-- START GIVEN RECORDS --
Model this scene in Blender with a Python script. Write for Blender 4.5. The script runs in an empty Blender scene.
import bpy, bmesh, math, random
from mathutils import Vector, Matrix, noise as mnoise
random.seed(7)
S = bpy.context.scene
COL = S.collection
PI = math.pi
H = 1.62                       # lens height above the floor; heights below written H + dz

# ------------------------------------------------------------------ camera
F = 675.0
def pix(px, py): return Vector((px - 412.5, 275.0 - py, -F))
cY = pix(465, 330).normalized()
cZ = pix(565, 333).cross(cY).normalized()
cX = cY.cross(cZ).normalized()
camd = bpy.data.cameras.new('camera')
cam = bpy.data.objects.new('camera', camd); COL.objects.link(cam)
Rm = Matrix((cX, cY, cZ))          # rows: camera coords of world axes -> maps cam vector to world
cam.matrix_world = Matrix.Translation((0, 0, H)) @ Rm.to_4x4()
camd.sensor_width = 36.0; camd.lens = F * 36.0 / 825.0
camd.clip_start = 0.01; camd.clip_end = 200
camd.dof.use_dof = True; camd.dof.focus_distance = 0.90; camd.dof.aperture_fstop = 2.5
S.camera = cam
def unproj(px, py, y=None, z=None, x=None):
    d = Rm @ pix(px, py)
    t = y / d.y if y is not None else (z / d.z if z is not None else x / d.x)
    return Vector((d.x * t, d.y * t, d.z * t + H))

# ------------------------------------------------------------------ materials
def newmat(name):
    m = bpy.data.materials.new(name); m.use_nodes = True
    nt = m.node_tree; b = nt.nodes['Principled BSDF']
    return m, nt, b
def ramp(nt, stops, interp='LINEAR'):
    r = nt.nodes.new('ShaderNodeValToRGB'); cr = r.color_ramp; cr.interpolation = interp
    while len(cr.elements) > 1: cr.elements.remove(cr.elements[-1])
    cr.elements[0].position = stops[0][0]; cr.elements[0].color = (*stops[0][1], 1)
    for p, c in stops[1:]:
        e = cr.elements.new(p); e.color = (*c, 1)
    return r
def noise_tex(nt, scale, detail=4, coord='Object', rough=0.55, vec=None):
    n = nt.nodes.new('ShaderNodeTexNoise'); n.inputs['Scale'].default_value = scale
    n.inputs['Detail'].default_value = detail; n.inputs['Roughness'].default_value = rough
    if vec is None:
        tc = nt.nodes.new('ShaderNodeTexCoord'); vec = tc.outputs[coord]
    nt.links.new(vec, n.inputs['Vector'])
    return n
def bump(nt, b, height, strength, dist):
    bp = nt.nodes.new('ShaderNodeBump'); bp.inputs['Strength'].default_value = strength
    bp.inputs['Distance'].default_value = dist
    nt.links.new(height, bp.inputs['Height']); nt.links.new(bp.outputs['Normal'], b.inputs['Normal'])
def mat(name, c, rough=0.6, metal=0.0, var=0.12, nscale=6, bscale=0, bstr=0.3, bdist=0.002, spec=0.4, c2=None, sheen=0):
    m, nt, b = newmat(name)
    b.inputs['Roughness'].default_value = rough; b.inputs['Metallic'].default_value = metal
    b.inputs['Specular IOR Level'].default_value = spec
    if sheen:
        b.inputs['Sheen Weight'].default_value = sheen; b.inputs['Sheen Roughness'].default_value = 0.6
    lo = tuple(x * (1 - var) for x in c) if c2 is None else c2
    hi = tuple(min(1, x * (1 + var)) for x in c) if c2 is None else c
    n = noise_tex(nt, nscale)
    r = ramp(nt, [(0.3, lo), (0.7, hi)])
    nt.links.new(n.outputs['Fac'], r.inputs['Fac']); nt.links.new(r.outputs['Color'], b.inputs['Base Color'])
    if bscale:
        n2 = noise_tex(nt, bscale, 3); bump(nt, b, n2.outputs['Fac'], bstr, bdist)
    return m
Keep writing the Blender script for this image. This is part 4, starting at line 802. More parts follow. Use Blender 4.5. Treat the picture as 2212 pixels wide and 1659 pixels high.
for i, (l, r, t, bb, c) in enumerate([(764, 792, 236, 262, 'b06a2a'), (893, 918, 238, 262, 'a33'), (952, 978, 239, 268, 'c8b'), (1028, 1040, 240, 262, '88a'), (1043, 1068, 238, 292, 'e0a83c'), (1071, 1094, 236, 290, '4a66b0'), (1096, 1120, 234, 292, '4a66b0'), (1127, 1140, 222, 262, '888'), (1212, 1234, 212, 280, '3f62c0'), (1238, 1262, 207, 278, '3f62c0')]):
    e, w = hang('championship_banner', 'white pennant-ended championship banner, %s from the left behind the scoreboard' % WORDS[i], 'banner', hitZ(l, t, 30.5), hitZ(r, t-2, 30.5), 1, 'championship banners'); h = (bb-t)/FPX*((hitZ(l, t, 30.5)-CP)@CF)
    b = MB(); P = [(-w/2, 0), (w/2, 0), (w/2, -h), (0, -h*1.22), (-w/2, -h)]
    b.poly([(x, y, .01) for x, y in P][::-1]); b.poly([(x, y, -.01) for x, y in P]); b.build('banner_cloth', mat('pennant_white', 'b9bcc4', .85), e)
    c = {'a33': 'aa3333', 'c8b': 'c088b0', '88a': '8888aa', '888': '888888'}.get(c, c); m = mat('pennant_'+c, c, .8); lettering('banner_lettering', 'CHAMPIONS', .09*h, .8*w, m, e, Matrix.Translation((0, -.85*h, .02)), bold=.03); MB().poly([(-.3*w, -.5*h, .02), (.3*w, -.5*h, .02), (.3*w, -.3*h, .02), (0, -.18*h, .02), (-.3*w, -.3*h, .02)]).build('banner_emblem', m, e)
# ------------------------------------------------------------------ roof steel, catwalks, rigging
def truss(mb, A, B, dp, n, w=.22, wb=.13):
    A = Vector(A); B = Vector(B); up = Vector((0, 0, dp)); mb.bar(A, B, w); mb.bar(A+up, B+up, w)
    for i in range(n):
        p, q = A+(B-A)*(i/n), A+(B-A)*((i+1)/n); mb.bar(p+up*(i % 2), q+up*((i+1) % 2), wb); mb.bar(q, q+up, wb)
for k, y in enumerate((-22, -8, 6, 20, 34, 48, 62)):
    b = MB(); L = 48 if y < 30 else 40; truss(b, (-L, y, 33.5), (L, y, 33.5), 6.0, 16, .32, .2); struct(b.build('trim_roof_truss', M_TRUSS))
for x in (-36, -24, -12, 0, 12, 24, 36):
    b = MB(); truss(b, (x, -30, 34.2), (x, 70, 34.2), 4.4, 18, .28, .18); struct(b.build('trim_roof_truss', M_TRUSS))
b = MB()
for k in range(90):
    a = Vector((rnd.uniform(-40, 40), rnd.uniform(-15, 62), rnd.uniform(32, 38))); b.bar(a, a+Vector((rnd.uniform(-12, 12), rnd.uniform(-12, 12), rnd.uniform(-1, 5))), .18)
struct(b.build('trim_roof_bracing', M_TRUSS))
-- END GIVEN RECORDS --
Please restate only the opening stretch of the records above: every line from the first through the one containing "return Vector((d.x *", exactly as written.

Model this scene in Blender with a Python script. Write for Blender 4.5. The script runs in an empty Blender scene.
import bpy, bmesh, math, random
from mathutils import Vector, Matrix, noise as mnoise
random.seed(7)
S = bpy.context.scene
COL = S.collection
PI = math.pi
H = 1.62                       # lens height above the floor; heights below written H + dz

# ------------------------------------------------------------------ camera
F = 675.0
def pix(px, py): return Vector((px - 412.5, 275.0 - py, -F))
cY = pix(465, 330).normalized()
cZ = pix(565, 333).cross(cY).normalized()
cX = cY.cross(cZ).normalized()
camd = bpy.data.cameras.new('camera')
cam = bpy.data.objects.new('camera', camd); COL.objects.link(cam)
Rm = Matrix((cX, cY, cZ))          # rows: camera coords of world axes -> maps cam vector to world
cam.matrix_world = Matrix.Translation((0, 0, H)) @ Rm.to_4x4()
camd.sensor_width = 36.0; camd.lens = F * 36.0 / 825.0
camd.clip_start = 0.01; camd.clip_end = 200
camd.dof.use_dof = True; camd.dof.focus_distance = 0.90; camd.dof.aperture_fstop = 2.5
S.camera = cam
def unproj(px, py, y=None, z=None, x=None):
    d = Rm @ pix(px, py)
    t = y / d.y if y is not None else (z / d.z if z is not None else x / d.x)
    return Vector((d.x * t, d.y * t, d.z * t + H))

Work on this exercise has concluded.